Wednesday, August 24, 2011

Location, Location




Growing up in California in the 1970s, I was captivated by watching movies set in New York City. Films such as Breakfast at Tiffany's (1961), Barefoot in the Park (1967), and The World of Henry Orient (1964) offered a visual chronicle of the city in the 1960s, the locations gave me a cinematic peek at the city in which I was born.

George Roy Hill's The World of Henry Orient was particularly enthralling. The film, which follows two teenage friends as they engage in a game revolving around their obsession with a famous pianist, Henry Orient (played by Peter Sellers), leads viewers through a variety of locations, from Central Park to the streets of Greenwich Village.

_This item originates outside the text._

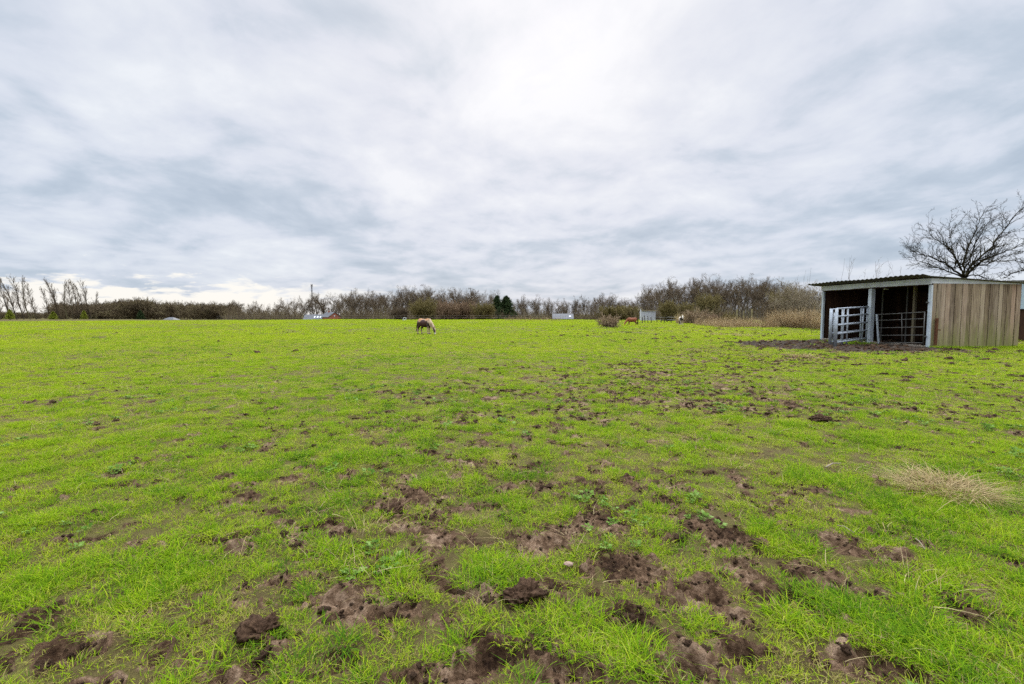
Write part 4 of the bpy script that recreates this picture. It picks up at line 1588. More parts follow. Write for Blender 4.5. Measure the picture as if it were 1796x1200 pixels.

The film, based on the 1958 novel by Nora Johnson, featured two young actors in the leading roles, Merrie Spaeth and Tippy Walker. Their relationship onscreen was perfectly rendered, with the adult characters played well by the supporting cast, including Angela Lansbury, Paula Prentiss, and Tom Bosley.

Shot in NYC from June 1963-October 1963, the film documents the friendship between the two young women as they navigate not only the city streets, but also their relationships with their parents, their insecurities, their dreams. And thus the city becomes their stage, a place to run and play, to lose themselves in fantasies as they struggle with their lives. The city is also a place where they catch glimpses of a slightly more jaded world, the world of adults and entanglements, that awaits them. And the city is also, sadly, a landscape upon which they wander in the face of a coming winter, with a heavy heart. Accompanied by Elmer Bernstein's lovely score, the visual images of the city parallel the evolution of the friendship between to the two women; Framed by the city itself, their journey, once young and flourishing and green, soon becomes darker, snowy and quiet.


The extensive use of the city as a location is so central to the film's narrative that the two become inseparable. The "world" of Henry Orient, it turns out, is really the world of these two young women. Theirs is a world of culture and play, cosmopolitanism and naivete. The 1960s, in the film's hands, are not rendered as a place for wild, counterculture, but as home to real people, struggling with growing up in a world that is mysterious and not always very kind.

Breakfast at Tiffany's and Barefoot in the Park also shot on location in the city (most famously at Tiffany and Co. on 5th Avenue and at Washington Square Park). But the majority of these films are set in the apartments of the main characters. Indeed, the films are also documents of NYC in that the private space, one's personal "location,"--even if it's just one room in a six-floor walk up--is the city's primary place and fittingly, both films include important relationships between the characters and their own apartments. Holly Golightly (Audrey Hepburn), of Breakfast at Tiffany's refuses even to unpack since she is on a serious quest to move up in the world; while the Bratters (Jane Fonda and Robert Redford) of Barefoot in the Park find their very relationship reflected in the pitfalls of their very first NYC apartment.

Another 1960s NYC film making use of the city's locations is Roman Polanski's 1968 Rosemary's Baby. Filmed in the famous Dakota, the Upper West Side apartment building made famous by its famous residents, including John Lennon and Yoko Ono, the film also concentrates its story on the location of its main characters, albeit with a decidedly sinister twist. As Rosemary (Mia Farrow) settles into her dream apartment, making window seat covers and buying furniture, I always wished that she could get all she wanted. After all, finding your dream location--"home sweet home"-- is one of life's quests, and in New York, it's a monumental task.

When set in NYC, it seemed to me, life was always bigger, more colorful, and more dramatic. Whether running through the park barefoot or drinking coffee on 5th Avenue at dawn, the inhabitants of the city seemed to be living out scenarios on a grand scale.